Okul Temelli Afet Grup Uygulamaları: Okullar pek çok çocuk ve ergenin günlerinin büyük çoğunluğunu geçirdiği, sosyal etkileşim ortamı sunan önemli yerlerdir. Afet durumları ardından okullar; pek çok çocuğa aynı anda ulaşılabilmesi, bilgilerin kolaylıkla paylaşılabilmesi ve yapılan uygulamalarla ilerde gözlemlenebilecek sorunların önüne geçilmesi açısından daha da önem kazanır. Afetlerin ardından çocukların güven, kontrol, umut ve birliktelik algıları sarsılır.
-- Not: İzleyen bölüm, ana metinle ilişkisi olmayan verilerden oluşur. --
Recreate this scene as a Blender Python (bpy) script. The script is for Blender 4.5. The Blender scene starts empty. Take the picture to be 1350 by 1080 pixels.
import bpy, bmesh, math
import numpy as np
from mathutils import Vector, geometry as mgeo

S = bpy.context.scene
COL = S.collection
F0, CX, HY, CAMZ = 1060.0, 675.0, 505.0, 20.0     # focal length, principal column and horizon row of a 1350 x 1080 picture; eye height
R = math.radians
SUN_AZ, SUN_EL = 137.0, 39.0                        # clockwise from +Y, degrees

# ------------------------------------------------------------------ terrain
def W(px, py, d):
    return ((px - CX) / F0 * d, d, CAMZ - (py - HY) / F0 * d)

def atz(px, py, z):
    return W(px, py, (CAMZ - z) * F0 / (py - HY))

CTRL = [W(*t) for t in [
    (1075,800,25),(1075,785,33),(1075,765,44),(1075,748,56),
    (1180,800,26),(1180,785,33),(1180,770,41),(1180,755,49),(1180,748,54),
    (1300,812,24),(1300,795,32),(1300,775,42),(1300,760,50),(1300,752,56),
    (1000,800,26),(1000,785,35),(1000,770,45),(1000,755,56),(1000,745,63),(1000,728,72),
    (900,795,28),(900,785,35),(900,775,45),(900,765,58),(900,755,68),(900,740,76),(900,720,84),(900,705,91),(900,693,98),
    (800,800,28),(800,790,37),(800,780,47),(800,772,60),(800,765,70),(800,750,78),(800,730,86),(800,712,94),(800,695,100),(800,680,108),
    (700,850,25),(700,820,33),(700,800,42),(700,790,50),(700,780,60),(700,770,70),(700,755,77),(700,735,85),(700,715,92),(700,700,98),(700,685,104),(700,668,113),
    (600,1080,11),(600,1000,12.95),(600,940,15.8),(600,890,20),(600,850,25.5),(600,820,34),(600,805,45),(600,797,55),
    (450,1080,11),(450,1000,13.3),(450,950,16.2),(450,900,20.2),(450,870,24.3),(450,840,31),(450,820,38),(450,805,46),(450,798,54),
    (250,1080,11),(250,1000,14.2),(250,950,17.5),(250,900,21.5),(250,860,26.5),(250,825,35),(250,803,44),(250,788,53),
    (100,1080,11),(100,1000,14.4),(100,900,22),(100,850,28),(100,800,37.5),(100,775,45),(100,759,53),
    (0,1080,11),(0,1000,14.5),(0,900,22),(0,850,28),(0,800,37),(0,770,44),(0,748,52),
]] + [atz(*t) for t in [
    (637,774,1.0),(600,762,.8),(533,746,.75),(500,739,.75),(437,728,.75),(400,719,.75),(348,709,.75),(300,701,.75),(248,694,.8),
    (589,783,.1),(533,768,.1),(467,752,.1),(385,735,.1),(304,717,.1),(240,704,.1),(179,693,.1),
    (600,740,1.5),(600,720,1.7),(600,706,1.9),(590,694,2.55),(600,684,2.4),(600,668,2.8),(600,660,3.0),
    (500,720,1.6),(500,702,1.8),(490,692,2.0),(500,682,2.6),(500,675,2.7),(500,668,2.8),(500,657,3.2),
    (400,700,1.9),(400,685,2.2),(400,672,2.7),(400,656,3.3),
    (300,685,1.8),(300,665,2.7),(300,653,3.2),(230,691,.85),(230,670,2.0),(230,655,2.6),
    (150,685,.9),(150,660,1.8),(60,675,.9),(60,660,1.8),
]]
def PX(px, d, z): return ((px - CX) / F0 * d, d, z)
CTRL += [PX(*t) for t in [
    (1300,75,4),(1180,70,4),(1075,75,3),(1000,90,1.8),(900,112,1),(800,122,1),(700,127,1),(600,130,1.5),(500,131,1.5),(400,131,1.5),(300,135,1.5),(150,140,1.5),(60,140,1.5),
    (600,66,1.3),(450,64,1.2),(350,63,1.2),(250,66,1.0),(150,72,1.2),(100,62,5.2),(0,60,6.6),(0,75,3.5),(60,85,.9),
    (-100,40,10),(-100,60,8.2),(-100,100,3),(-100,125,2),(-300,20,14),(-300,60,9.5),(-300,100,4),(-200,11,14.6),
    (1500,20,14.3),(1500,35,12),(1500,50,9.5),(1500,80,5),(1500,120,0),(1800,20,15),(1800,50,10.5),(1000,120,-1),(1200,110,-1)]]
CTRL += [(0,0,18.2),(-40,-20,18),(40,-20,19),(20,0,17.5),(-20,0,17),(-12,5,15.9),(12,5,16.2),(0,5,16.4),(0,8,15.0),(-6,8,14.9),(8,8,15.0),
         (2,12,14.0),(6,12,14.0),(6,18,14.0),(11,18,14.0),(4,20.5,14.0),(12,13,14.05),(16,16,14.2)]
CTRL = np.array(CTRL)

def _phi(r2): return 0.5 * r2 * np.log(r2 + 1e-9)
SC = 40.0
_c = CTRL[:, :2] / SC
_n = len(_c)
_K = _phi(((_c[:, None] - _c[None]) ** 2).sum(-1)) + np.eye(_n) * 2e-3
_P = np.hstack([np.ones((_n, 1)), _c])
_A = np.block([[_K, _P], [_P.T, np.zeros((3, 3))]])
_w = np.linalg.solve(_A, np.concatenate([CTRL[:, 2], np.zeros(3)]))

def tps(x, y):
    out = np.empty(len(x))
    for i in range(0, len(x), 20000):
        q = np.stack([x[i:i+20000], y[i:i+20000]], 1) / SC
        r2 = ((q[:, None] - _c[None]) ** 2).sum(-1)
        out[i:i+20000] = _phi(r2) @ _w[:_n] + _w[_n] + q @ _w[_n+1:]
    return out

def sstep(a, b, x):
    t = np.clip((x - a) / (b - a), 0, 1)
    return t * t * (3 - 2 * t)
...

Okullar öğrencilerin yeniden rutinlerine kavuşmalarını sağlar ve bu nedenle onların kontrol ve öz yeterlilik algılarına önemli katkılarda bulunur. Ayrıca okullar, doğası gereği sosyal bir ortam oluşturduğu için yapılacak uygulamalarla öğrencilerin sarsılan güven ve birliktelik duygularının yeniden kurulmasına olanak verir. Görüldüğü üzere okullar pek çok açıdan çocuk ve ergenler için önemli bir alandır. Bu nedenle, afetler öncesinde ve ardından okulda uygulanacak grup etkinlikleri, çocukların ve ergenlerin iyi oluşuna katkı sağlayacaktır.